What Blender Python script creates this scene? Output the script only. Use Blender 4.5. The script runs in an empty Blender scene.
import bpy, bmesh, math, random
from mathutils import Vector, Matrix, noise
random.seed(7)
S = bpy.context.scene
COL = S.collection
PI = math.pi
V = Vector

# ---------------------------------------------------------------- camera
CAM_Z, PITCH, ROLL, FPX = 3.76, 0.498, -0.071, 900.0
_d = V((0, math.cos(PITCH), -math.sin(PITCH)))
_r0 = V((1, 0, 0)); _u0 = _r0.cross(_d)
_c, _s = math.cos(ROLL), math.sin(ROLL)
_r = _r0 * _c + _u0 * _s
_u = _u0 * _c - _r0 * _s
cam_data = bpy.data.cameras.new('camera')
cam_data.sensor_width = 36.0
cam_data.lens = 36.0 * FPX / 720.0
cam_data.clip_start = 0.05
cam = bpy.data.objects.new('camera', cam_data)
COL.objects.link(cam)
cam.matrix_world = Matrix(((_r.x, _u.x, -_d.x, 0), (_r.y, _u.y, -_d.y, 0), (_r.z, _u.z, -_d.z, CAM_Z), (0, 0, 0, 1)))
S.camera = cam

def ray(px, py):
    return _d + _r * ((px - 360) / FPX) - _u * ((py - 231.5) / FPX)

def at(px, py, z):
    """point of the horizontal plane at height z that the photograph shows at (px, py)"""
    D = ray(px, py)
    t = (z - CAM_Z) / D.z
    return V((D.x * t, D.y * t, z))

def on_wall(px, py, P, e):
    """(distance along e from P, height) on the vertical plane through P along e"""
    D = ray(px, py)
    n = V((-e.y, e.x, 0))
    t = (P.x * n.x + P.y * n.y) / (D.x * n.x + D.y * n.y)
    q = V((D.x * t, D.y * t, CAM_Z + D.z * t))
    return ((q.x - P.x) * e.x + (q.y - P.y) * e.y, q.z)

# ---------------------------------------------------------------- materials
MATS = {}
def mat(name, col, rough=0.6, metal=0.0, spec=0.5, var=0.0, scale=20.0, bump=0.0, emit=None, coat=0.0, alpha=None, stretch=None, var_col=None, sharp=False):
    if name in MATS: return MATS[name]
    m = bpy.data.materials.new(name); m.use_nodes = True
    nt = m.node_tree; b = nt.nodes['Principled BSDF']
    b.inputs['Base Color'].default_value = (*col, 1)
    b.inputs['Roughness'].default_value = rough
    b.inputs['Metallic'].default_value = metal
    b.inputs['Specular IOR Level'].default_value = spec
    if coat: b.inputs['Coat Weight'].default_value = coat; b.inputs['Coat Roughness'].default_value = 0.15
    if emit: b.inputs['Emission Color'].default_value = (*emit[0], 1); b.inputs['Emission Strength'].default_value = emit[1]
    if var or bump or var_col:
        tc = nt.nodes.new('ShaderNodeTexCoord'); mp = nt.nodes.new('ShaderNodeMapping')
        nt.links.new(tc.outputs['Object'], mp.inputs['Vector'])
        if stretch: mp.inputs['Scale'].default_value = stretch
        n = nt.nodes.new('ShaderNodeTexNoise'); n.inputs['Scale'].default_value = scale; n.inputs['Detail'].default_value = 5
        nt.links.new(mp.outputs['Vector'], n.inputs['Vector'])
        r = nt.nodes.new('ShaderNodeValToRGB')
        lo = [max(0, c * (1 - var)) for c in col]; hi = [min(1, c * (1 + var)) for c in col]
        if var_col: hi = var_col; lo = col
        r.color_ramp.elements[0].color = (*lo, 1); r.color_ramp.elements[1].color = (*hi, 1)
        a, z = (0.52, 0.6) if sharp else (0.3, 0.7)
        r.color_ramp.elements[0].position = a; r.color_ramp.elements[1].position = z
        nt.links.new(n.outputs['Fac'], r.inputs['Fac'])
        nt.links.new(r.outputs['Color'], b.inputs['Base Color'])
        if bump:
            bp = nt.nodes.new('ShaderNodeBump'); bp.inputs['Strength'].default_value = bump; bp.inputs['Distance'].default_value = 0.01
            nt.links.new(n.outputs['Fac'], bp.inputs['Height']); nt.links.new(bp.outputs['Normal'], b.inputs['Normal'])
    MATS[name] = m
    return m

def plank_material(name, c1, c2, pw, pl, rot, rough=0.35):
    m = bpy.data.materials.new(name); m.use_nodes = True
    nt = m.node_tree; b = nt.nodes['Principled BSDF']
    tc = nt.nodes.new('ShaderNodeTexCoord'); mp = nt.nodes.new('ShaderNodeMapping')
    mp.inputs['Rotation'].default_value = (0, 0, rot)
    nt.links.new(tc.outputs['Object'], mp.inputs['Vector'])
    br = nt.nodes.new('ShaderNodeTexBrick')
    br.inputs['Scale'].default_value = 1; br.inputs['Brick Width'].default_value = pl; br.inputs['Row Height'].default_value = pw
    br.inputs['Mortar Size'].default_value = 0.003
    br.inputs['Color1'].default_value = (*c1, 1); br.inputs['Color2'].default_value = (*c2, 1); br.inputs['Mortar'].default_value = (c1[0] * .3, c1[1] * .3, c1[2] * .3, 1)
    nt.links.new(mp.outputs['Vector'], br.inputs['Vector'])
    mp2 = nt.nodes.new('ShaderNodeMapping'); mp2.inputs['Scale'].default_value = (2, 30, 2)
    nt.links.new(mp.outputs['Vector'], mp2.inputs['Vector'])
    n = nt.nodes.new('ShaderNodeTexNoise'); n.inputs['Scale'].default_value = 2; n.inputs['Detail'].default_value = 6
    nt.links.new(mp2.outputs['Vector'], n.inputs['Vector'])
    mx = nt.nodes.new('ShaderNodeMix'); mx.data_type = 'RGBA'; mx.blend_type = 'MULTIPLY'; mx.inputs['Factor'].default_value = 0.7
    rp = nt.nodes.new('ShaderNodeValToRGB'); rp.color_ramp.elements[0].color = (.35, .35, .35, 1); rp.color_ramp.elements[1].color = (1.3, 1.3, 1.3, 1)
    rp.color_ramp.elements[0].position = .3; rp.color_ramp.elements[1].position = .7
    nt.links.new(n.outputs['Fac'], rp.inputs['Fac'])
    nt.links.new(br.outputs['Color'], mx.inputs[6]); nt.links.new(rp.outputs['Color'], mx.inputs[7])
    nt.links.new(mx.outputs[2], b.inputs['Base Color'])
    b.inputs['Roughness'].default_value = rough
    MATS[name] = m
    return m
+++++
- **To be done**: Repeat the data in its entirety, character for character.

- **Right answer**:
What Blender Python script creates this scene? Output the script only. Use Blender 4.5. The script runs in an empty Blender scene.
import bpy, bmesh, math, random
from mathutils import Vector, Matrix, noise
random.seed(7)
S = bpy.context.scene
COL = S.collection
PI = math.pi
V = Vector

# ---------------------------------------------------------------- camera
CAM_Z, PITCH, ROLL, FPX = 3.76, 0.498, -0.071, 900.0
_d = V((0, math.cos(PITCH), -math.sin(PITCH)))
_r0 = V((1, 0, 0)); _u0 = _r0.cross(_d)
_c, _s = math.cos(ROLL), math.sin(ROLL)
_r = _r0 * _c + _u0 * _s
_u = _u0 * _c - _r0 * _s
cam_data = bpy.data.cameras.new('camera')
cam_data.sensor_width = 36.0
cam_data.lens = 36.0 * FPX / 720.0
cam_data.clip_start = 0.05
cam = bpy.data.objects.new('camera', cam_data)
COL.objects.link(cam)
cam.matrix_world = Matrix(((_r.x, _u.x, -_d.x, 0), (_r.y, _u.y, -_d.y, 0), (_r.z, _u.z, -_d.z, CAM_Z), (0, 0, 0, 1)))
S.camera = cam

def ray(px, py):
    return _d + _r * ((px - 360) / FPX) - _u * ((py - 231.5) / FPX)

def at(px, py, z):
    """point of the horizontal plane at height z that the photograph shows at (px, py)"""
    D = ray(px, py)
    t = (z - CAM_Z) / D.z
    return V((D.x * t, D.y * t, z))

def on_wall(px, py, P, e):
    """(distance along e from P, height) on the vertical plane through P along e"""
    D = ray(px, py)
    n = V((-e.y, e.x, 0))
    t = (P.x * n.x + P.y * n.y) / (D.x * n.x + D.y * n.y)
    q = V((D.x * t, D.y * t, CAM_Z + D.z * t))
    return ((q.x - P.x) * e.x + (q.y - P.y) * e.y, q.z)

# ---------------------------------------------------------------- materials
MATS = {}
def mat(name, col, rough=0.6, metal=0.0, spec=0.5, var=0.0, scale=20.0, bump=0.0, emit=None, coat=0.0, alpha=None, stretch=None, var_col=None, sharp=False):
    if name in MATS: return MATS[name]
    m = bpy.data.materials.new(name); m.use_nodes = True
    nt = m.node_tree; b = nt.nodes['Principled BSDF']
    b.inputs['Base Color'].default_value = (*col, 1)
    b.inputs['Roughness'].default_value = rough
    b.inputs['Metallic'].default_value = metal
    b.inputs['Specular IOR Level'].default_value = spec
    if coat: b.inputs['Coat Weight'].default_value = coat; b.inputs['Coat Roughness'].default_value = 0.15
    if emit: b.inputs['Emission Color'].default_value = (*emit[0], 1); b.inputs['Emission Strength'].default_value = emit[1]
    if var or bump or var_col:
        tc = nt.nodes.new('ShaderNodeTexCoord'); mp = nt.nodes.new('ShaderNodeMapping')
        nt.links.new(tc.outputs['Object'], mp.inputs['Vector'])
        if stretch: mp.inputs['Scale'].default_value = stretch
        n = nt.nodes.new('ShaderNodeTexNoise'); n.inputs['Scale'].default_value = scale; n.inputs['Detail'].default_value = 5
        nt.links.new(mp.outputs['Vector'], n.inputs['Vector'])
        r = nt.nodes.new('ShaderNodeValToRGB')
        lo = [max(0, c * (1 - var)) for c in col]; hi = [min(1, c * (1 + var)) for c in col]
        if var_col: hi = var_col; lo = col
        r.color_ramp.elements[0].color = (*lo, 1); r.color_ramp.elements[1].color = (*hi, 1)
        a, z = (0.52, 0.6) if sharp else (0.3, 0.7)
        r.color_ramp.elements[0].position = a; r.color_ramp.elements[1].position = z
        nt.links.new(n.outputs['Fac'], r.inputs['Fac'])
        nt.links.new(r.outputs['Color'], b.inputs['Base Color'])
        if bump:
            bp = nt.nodes.new('ShaderNodeBump'); bp.inputs['Strength'].default_value = bump; bp.inputs['Distance'].default_value = 0.01
            nt.links.new(n.outputs['Fac'], bp.inputs['Height']); nt.links.new(bp.outputs['Normal'], b.inputs['Normal'])
    MATS[name] = m
    return m

def plank_material(name, c1, c2, pw, pl, rot, rough=0.35):
    m = bpy.data.materials.new(name); m.use_nodes = True
    nt = m.node_tree; b = nt.nodes['Principled BSDF']
    tc = nt.nodes.new('ShaderNodeTexCoord'); mp = nt.nodes.new('ShaderNodeMapping')
    mp.inputs['Rotation'].default_value = (0, 0, rot)
    nt.links.new(tc.outputs['Object'], mp.inputs['Vector'])
    br = nt.nodes.new('ShaderNodeTexBrick')
    br.inputs['Scale'].default_value = 1; br.inputs['Brick Width'].default_value = pl; br.inputs['Row Height'].default_value = pw
    br.inputs['Mortar Size'].default_value = 0.003
    br.inputs['Color1'].default_value = (*c1, 1); br.inputs['Color2'].default_value = (*c2, 1); br.inputs['Mortar'].default_value = (c1[0] * .3, c1[1] * .3, c1[2] * .3, 1)
    nt.links.new(mp.outputs['Vector'], br.inputs['Vector'])
    mp2 = nt.nodes.new('ShaderNodeMapping'); mp2.inputs['Scale'].default_value = (2, 30, 2)
    nt.links.new(mp.outputs['Vector'], mp2.inputs['Vector'])
    n = nt.nodes.new('ShaderNodeTexNoise'); n.inputs['Scale'].default_value = 2; n.inputs['Detail'].default_value = 6
    nt.links.new(mp2.outputs['Vector'], n.inputs['Vector'])
    mx = nt.nodes.new('ShaderNodeMix'); mx.data_type = 'RGBA'; mx.blend_type = 'MULTIPLY'; mx.inputs['Factor'].default_value = 0.7
    rp = nt.nodes.new('ShaderNodeValToRGB'); rp.color_ramp.elements[0].color = (.35, .35, .35, 1); rp.color_ramp.elements[1].color = (1.3, 1.3, 1.3, 1)
    rp.color_ramp.elements[0].position = .3; rp.color_ramp.elements[1].position = .7
    nt.links.new(n.outputs['Fac'], rp.inputs['Fac'])
    nt.links.new(br.outputs['Color'], mx.inputs[6]); nt.links.new(rp.outputs['Color'], mx.inputs[7])
    nt.links.new(mx.outputs[2], b.inputs['Base Color'])
    b.inputs['Roughness'].default_value = rough
    MATS[name] = m
    return m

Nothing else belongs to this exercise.